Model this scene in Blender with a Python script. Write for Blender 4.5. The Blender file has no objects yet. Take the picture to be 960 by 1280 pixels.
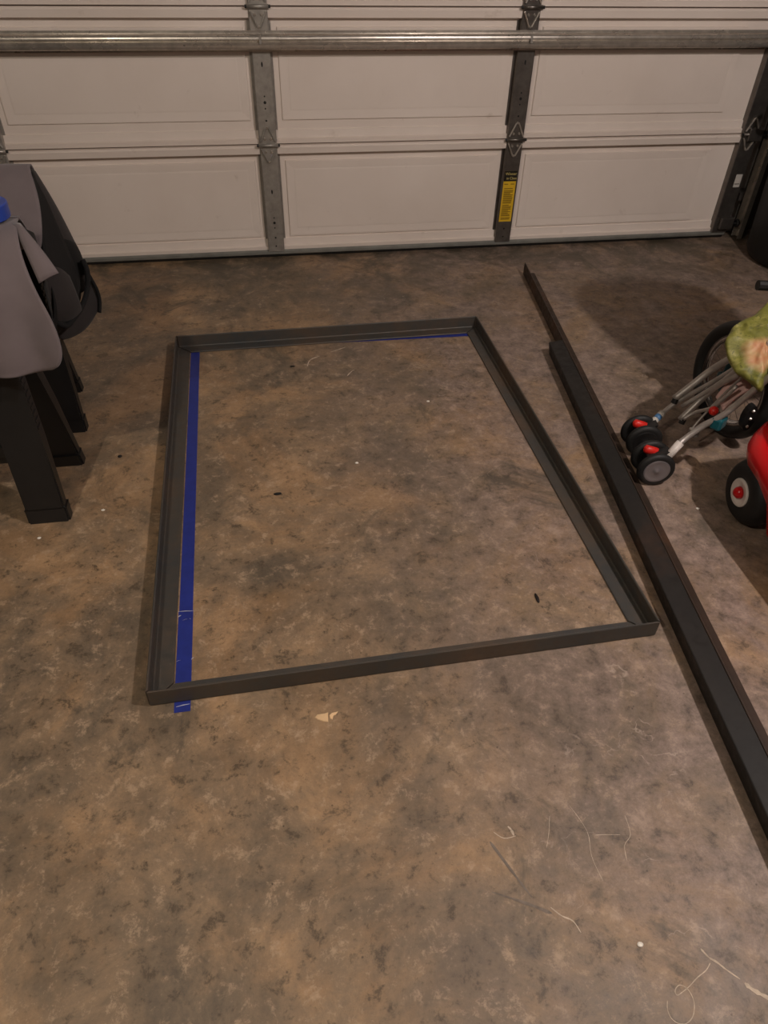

* * *

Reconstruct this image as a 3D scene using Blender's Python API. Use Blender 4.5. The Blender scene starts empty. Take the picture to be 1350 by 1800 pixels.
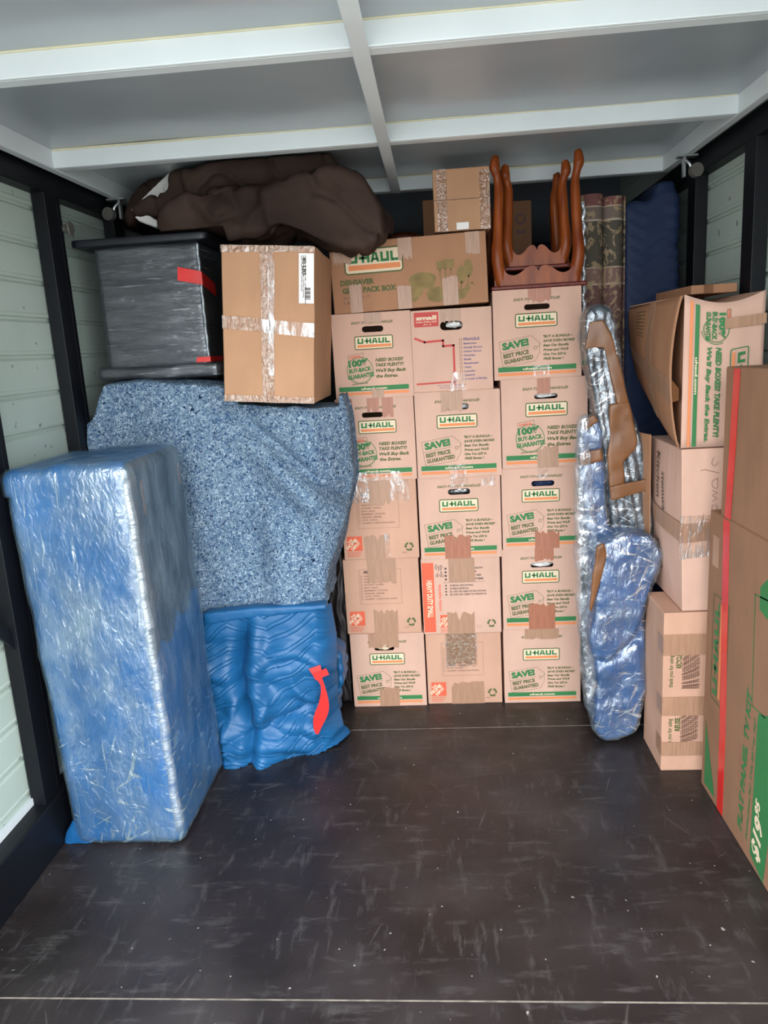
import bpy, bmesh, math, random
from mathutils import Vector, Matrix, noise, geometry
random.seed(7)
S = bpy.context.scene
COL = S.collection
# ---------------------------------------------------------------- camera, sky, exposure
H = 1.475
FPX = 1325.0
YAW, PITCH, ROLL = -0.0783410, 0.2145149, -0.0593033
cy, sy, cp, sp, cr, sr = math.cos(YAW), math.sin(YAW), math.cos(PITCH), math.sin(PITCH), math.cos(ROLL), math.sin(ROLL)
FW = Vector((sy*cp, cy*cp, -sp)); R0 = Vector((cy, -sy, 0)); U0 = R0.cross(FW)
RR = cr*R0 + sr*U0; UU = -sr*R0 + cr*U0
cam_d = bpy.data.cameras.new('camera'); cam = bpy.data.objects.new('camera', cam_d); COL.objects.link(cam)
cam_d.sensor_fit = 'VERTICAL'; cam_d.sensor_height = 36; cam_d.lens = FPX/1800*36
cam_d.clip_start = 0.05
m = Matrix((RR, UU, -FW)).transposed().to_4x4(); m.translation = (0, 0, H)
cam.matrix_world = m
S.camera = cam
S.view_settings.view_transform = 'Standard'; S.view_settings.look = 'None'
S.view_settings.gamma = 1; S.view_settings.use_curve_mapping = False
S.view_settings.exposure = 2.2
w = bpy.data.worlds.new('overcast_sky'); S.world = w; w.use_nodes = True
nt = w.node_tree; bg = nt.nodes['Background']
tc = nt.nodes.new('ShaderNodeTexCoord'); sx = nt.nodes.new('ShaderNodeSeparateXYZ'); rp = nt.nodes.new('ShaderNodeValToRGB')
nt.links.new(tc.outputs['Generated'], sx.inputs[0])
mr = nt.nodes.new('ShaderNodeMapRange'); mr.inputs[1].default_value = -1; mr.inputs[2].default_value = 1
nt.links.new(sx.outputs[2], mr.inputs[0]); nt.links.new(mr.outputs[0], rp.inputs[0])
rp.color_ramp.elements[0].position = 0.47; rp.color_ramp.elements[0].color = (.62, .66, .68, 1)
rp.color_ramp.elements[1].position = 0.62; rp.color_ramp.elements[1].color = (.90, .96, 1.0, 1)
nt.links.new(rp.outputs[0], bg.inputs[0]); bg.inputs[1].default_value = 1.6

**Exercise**
Please list every line of the records that contains "pixels".

**Result of this exercise**
Model this scene in Blender with a Python script. Write for Blender 4.5. The Blender file has no objects yet. Take the picture to be 960 by 1280 pixels.
Reconstruct this image as a 3D scene using Blender's Python API. Use Blender 4.5. The Blender scene starts empty. Take the picture to be 1350 by 1800 pixels.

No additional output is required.